Amar a los hijos incondicionalmente no significa consentirlos en todo, tampoco malcriarlos, tampoco significa darles todo lo material que nosotros “no tuvimos”. Tampoco significa ignorarlos, ser indiferentes a sus vidas pero tampoco sobreprotegerlos y no dejarlos equivocarse. El amor incondicional requiere disciplina, decirles las cosas cuando no estamos de acuerdo, formarlos diariamente, dialogar, perdonar, educar. Significa ayudarlos a encontrar y sacar la verdad oculta dentro de ellos mismos, que no es otra cosa que ayudarlos a descubrir la vocación para la que Dios los pensó desde la eternidad. Amar incondicionalmente es amar en equilibrio.

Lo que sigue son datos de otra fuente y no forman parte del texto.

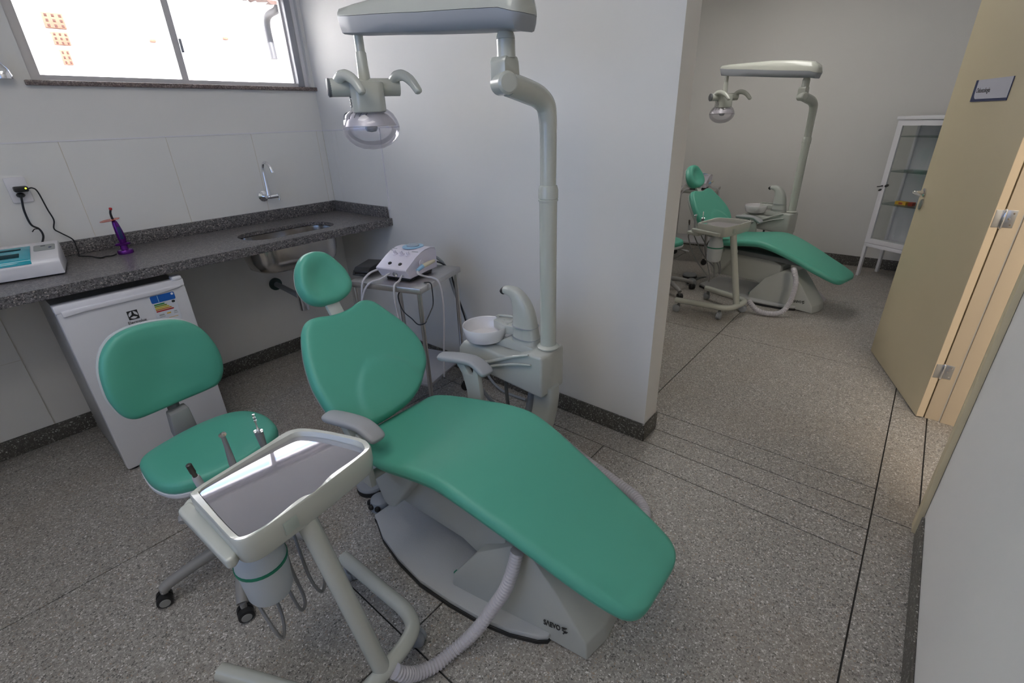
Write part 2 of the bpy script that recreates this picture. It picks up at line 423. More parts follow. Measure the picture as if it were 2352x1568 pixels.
# white wall panels (splash back above the counter, cladding under it): each its own piece
def panels(parent, y, xs_, z0, z1):
    for a, b in zip(xs_, xs_[1:]): box('wall_panel', (a+.0016, y-.006, z0), (b-.0016, y+.004, z1), tilew, parent, bev=.0008, seg=1)
box('grout_bed', (-1.5, YN-.0048, 1.0605), (XP-.004, YN+.002, 1.572), grout, WB, bev=0)
panels(WB, YN, [-1.42, -.93, -.44, .06, .553, 1.041, 1.533, 2.0, XP-.006], 1.062, 1.572)
box('panel_edge', (-1.5, YN-.008, 1.572), (XP-.004, YN+.002, 1.579), whitepl, WB, bev=0)
box('grout_bed', (-1.5, YN-.0048, .1055), (.051, YN+.002, .96), grout, WB, bev=0)
for z0, z1 in ((.106, .515), (.517, .955)): panels(WB, YN, [-1.42, -.93, -.44, .05], z0, z1)
box('grout_bed', (XP-.0048, 2.825, 1.0605), (XP+.002, YN-.004, 1.572), grout, WP, bev=0)
for a, b in ((2.829, 3.34), (3.342, 3.39), (3.392, YN-.007)): box('wall_panel', (XP-.006, a, 1.062), (XP+.004, b, 1.572), tilew, WP, bev=.0008, seg=1)
box('panel_edge', (XP-.008, 2.822, 1.062), (XP+.002, 2.829, 1.579), whitepl, WP, bev=0)
box('panel_edge', (XP-.008, 2.829, 1.572), (XP+.002, YN-.006, 1.579), whitepl, WP, bev=0)

# ------------------------------------------------------------------ windows
def window(name, x0, x1, z0, z1, y):
    fr = structure(wall_plate(name, x0, x1, [(x0+.035, x1-.045, z0+.022, z1-.03)], z0, z1, y, y+.07, 'x', alu))
    xm = (x0+x1)/2-.02
    for a, b, yy in ((x0+.012, xm+.017, y+.012), (xm-.017, x1-.02, y+.036)):
        hol = [(a+.036, b-.036, z0+.028, z1-.06)]
        s = wall_plate('sash', a, b, hol, z0+.006, z1-.01, yy, yy+.02, 'x', alu); s.parent = fr; del s['kind']
        p = box('pane', (a+.03, yy+.008, z0+.022), (b-.03, yy+.012, z1-.055), pane_m, s, bev=0)
    hd = box('latch', (xm+.02, y+.004, 2.02), (xm+.032, y+.02, 2.09), alud, fr, bev=.002)
    tr = box('track', (x1-.048, y-.012, z0+.004), (x1-.008, y+.01, z1), alud, fr, bev=.002)
    return fr
window('window_1', .547, 2.0, 1.853, 2.42, YN+.03)
def added_side_window():  # unseen window added in the left wall to let bluish daylight in
    fr = structure(wall_plate('added_window_3', .2, 2.5, [(.24, 1.33, 1.04, 2.36), (1.37, 2.46, 1.04, 2.36)], 1.0, 2.4, -1.60, -1.54, 'y', alu))
    for a, b in ((.235, 1.335), (1.365, 2.465)): box('pane', (-1.574, a, 1.035), (-1.570, b, 2.365), pane_m, fr, bev=0)
added_side_window()
window('window_2', 3.66, 5.14, 1.853, 2.42, YN+.03)
structure(box('trim_1', (.518, YN-.028, 1.830), (2.062, YN+.15, 1.8525), sill_gran, bev=.003))
structure(box('trim_2', (3.63, YN-.028, 1.830), (5.17, YN+.15, 1.8525), sill_gran, bev=.003))
structure(box('trim_3', (2.0, YN+.028, 1.853), (2.030, YN+.11, 2.42), whitemet, bev=.002))

# ------------------------------------------------------------------ outside the window
yard = structure(box('yard_ground', (-6, 3.7, -.3), (14, 12, -.1), groundm, bev=0))
nb = structure(box('neighbour_wall', (-5, 6.5, -.3), (9, 6.7, 4.2), plaster, bev=0))
for x, z, ww, h in ((1.25, 2.49, .15, .12), (1.27, 2.36, .12, .10), (1.285, 2.20, .07, .12), (2.05, 2.44, .05, .025), (2.78, 2.52, .05, .025)):
    b_ = bm_box((x, 6.46, z), (x+ww, 6.52, z+h)); bevel_all(b_, .004)
    br = link('brick', from_bm(b_), clay, nb)
    if ww > .06:
        nx = max(2, int(ww/.04))
        for i in range(nx):
            for j in range(3): box('brick_hole', (x+ww*(i+.3)/nx, 6.457, z+h*(j+.25)/3), (x+ww*(i+.7)/nx, 6.463, z+h*(j+.7)/3), brickhole, br, bev=0)
eave = structure(box('neighbour_roof', (2.98, 5.7, 2.78), (5.2, 6.5, 2.83), plaster, bev=0))
for i in range(9):
    for j in range(4):
        x = 3.02+i*.21; y0 = 5.66+j*.2
        vs, fs = sweep([Vector((x, y0, 2.845+j*.05)), Vector((x+.01, y0+.26, 2.875+j*.05))], .085, 10, True)
        raw('roof_tile', vs, fs, rooftile, eave)
dp = tube('downpipe', [(3.12, 5.75, 2.80), (3.10, 5.78, 2.74), (3.055, 5.95, 2.66), (3.05, 5.95, 2.3)], .035, pipegrey, seg=12)
tag(dp, 'grey rainwater downpipe under the tiled eave outside the window', 'downpipe')

# ------------------------------------------------------------------ door, frame
hx, hy = 3.183, -.271; fx, fy = 4.018, .022
dd = Vector((hx-fx, hy-fy, 0)).normalized(); nn = Vector((-.331, .944, 0)).normalized()
DX = Matrix((dd, nn, Vector((0, 0, 1)))).transposed().to_4x4(); DX.translation = (fx, fy, 0)   # local x: free edge -> hinge, y: towards the room's camera side, z up
DL = math.hypot(hx-fx, hy-fy)
door = structure(box('door_1', (0, -.035, .006), (DL, 0, 2.13), beige, bev=.002, xf=DX))
box('door_edge_band', (DL-.001, -.034, .008), (DL+.0015, -.001, 2.128), jambm, door, bev=0, xf=DX)
h = lathe('handle', [(0, 0), (.026, 0), (.026, .006), (.012, .010), (.010, .04), (0, .04)], chrome, door, DX @ Vector((.058, 0, 1.115)), nn)
tube('lever', [DX @ Vector((.058, .036, 1.115)), DX @ Vector((.05, .045, 1.115)), DX @ Vector((-.01+.058, .048, 1.113)), DX @ Vector((.058+.10, .046, 1.105))], [.009, .009, .009, .007], chrome, h)
lathe('lock_rose', [(0, 0), (.022, 0), (.022, .006), (.012, .008), (0, .008)], satin, door, DX @ Vector((.064, 0, 1.045)), nn, sy=1.5)
for z in (.30, 1.11, 1.92):
    hg = box('hinge', (DL-.001, -.034, z-.040), (DL+.004, -.006, z+.040), satin, door, bev=.001, xf=DX)
    lathe('hinge_knuckle', [(0, -.048), (.004, -.046), (.0065, -.042), (.0065, .042), (.004, .046), (0, .048)], chrome, hg, DX @ Vector((DL+.006, -.040, z)))
    box('hinge_leaf', (3.197, YS-.030, z-.040), (3.203, YS+.006, z+.040), satin, hg, bev=.001)
    for q in range(3):
        lathe('screw', [(0, 0), (.005, 0), (.004, .0015), (0, .0018)], chrome, hg, (3.197, YS-.020+.012*(q % 2), z-.026+.026*q), (-1, 0, 0), seg=12)
sg = thing('door_sign', 'small white and navy name plate fixed high on the beige door', 'sign', DX @ Vector((.45, .002, 1.66)))
box('plate', (.269, .0005, 1.611), (.634, .004, 1.712), navy, sg, bev=0, xf=DX)
pl = [(x, z) for x, z in [(.634, 1.623), (.634, 1.712), (.300, 1.712), (.300, 1.650)]+[(.300+.027*(1-math.cos(a)), 1.650-.027*math.sin(a)) for a in (.3, .6, .9, 1.2, 1.5707)]]
prism('sign_face', pl, .0038, .0055, signw, sg, bev=0, xf=DX, axis='y')
letters('lettering', 'Odontologia', .032, DX @ Vector((.31, .0058, 1.652)), dd, (0, 0, 1), ink, sg, sx=.88)
jb = structure(box('trim_4', (3.200, YS-.17, 0), (3.235, YS+.012, 2.16), jambm, bev=.002))
box('rebate', (3.190, YS-.17, 0), (3.201, YS-.056, 2.16), jambm, jb, bev=.002)
box('groove', (3.1995, YS-.054, 0), (3.2003, YS-.050, 2.16), grout, jb, bev=0)
structure(box('trim_5', (2.174, YS-.17, 0), (2.204, YS+.006, 2.16), jambm, bev=.002))
structure(box('trim_6', (2.174, YS-.17, 2.13), (3.235, YS+.006, 2.16), jambm, bev=.002))
structure(box('trim_7', (2.146, YS+.001, 0), (2.206, YS+.020, 2.19), beige, bev=.003))
structure(box('trim_8', (3.225, YS+.001, 0), (3.295, YS+.018, 2.19), beige, bev=.003))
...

Dios desea amarnos. Él nos amó antes que nosotros lo conociéramos, pues Él nos creó y nos amó primero. Al igual que cuando nace el bebé los padres lo amaron antes de conocer su cara, de la misma forma cuando nos toque nacer a la vida eterna y estemos cara a cara ante Dios, sepamos que fuimos amados antes de ser conocidos. El amor de los padres debe ser un reflejo del amor de Dios para que siempre tengamos esa certeza: fuimos amados antes de ser conocidos.
El amor de Dios y el amor de los padres debe ser lo mismo. Esta certeza del amor es la clave de una vida feliz y plena. El amor de la familia da los cimientos para descubrir y acoger el amor de Dios en el corazón. Su amor, es lo que expande el corazón y amplia nuestros horizontes a unos niveles nunca pensados.
El amor nos hace crecer el músculo del corazón, pero para ello hay que ejercitarlo yendo al gimnasio todos los días. ¡Qué importante es saber que hemos sido amados antes de ser conocidos! Esta certeza nos abre a la experiencia del amor que Dios quiere regalar a nuestro corazón para sostenernos en esta vida.